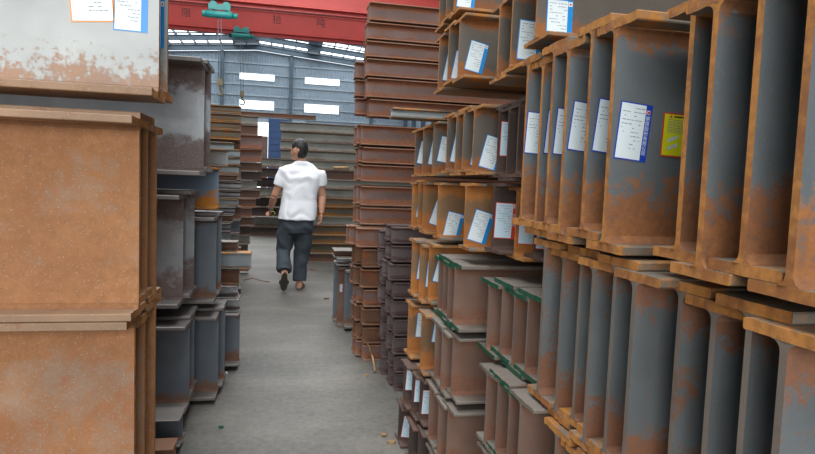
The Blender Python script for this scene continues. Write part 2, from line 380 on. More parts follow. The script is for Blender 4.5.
girder('bridge_crane', 'red bridge crane girder without lettering at the top, nearer of two', YC, at(300, 7.5, YC-.3).z, 1.1, .7, 0, 0)
hoist('teal electric hoist high above the aisle, upper and larger of the two', YC, at(220, 7.5, YC).z, 220, 220, 86, 1.0, True)
hoist('small dark teal hoist hanging under the farther red crane girder', YA, at(244, 31, YA).z, 242, 242, 97, .85, False)
for side, x in (('left', XL+1.0), ('right', XR-1.0)):
    bm = bmesh.new(); bx(bm, x-.2, x+.2, YB+1, YF-1, zA-.75, zA-.15); struct('trim_%d' % (k+4+(side == 'right')), bm, 'frame')
# ------------------------------------------------------------------ stickers
def vtext(bm, s, x, ztop, size, y, mi):
    for i, ch in enumerate(s):
        cu = bpy.data.curves.new('t', 'FONT'); cu.body = ch; cu.size = size; cu.align_x = 'CENTER'; cu.align_y = 'CENTER'; cu.resolution_u = 2
        to = bpy.data.objects.new('t', cu); C.objects.link(to)
        me = bpy.data.meshes.new_from_object(to.evaluated_get(bpy.context.evaluated_depsgraph_get())); bpy.data.objects.remove(to)
        for p in me.polygons: p.material_index = mi
        me.transform(Matrix.Translation((x, y, ztop-size*(i+.5))) @ Matrix.Rotation(math.pi/2, 4, 'X'))
        n0 = len(bm.faces); bm.from_mesh(me); bm.faces.ensure_lookup_table()
        for f in bm.faces[n0:]: f.material_index = mi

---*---

Repeat the data exactly, dropping every picture it holds.

Response to the task ::
The Blender Python script for this scene continues. Write part 2, from line 380 on. More parts follow. The script is for Blender 4.5.
girder('bridge_crane', 'red bridge crane girder without lettering at the top, nearer of two', YC, at(300, 7.5, YC-.3).z, 1.1, .7, 0, 0)
hoist('teal electric hoist high above the aisle, upper and larger of the two', YC, at(220, 7.5, YC).z, 220, 220, 86, 1.0, True)
hoist('small dark teal hoist hanging under the farther red crane girder', YA, at(244, 31, YA).z, 242, 242, 97, .85, False)
for side, x in (('left', XL+1.0), ('right', XR-1.0)):
    bm = bmesh.new(); bx(bm, x-.2, x+.2, YB+1, YF-1, zA-.75, zA-.15); struct('trim_%d' % (k+4+(side == 'right')), bm, 'frame')
# ------------------------------------------------------------------ stickers
def vtext(bm, s, x, ztop, size, y, mi):
    for i, ch in enumerate(s):
        cu = bpy.data.curves.new('t', 'FONT'); cu.body = ch; cu.size = size; cu.align_x = 'CENTER'; cu.align_y = 'CENTER'; cu.resolution_u = 2
        to = bpy.data.objects.new('t', cu); C.objects.link(to)
        me = bpy.data.meshes.new_from_object(to.evaluated_get(bpy.context.evaluated_depsgraph_get())); bpy.data.objects.remove(to)
        for p in me.polygons: p.material_index = mi
        me.transform(Matrix.Translation((x, y, ztop-size*(i+.5))) @ Matrix.Rotation(math.pi/2, 4, 'X'))
        n0 = len(bm.faces); bm.from_mesh(me); bm.faces.ensure_lookup_table()
        for f in bm.faces[n0:]: f.material_index = mi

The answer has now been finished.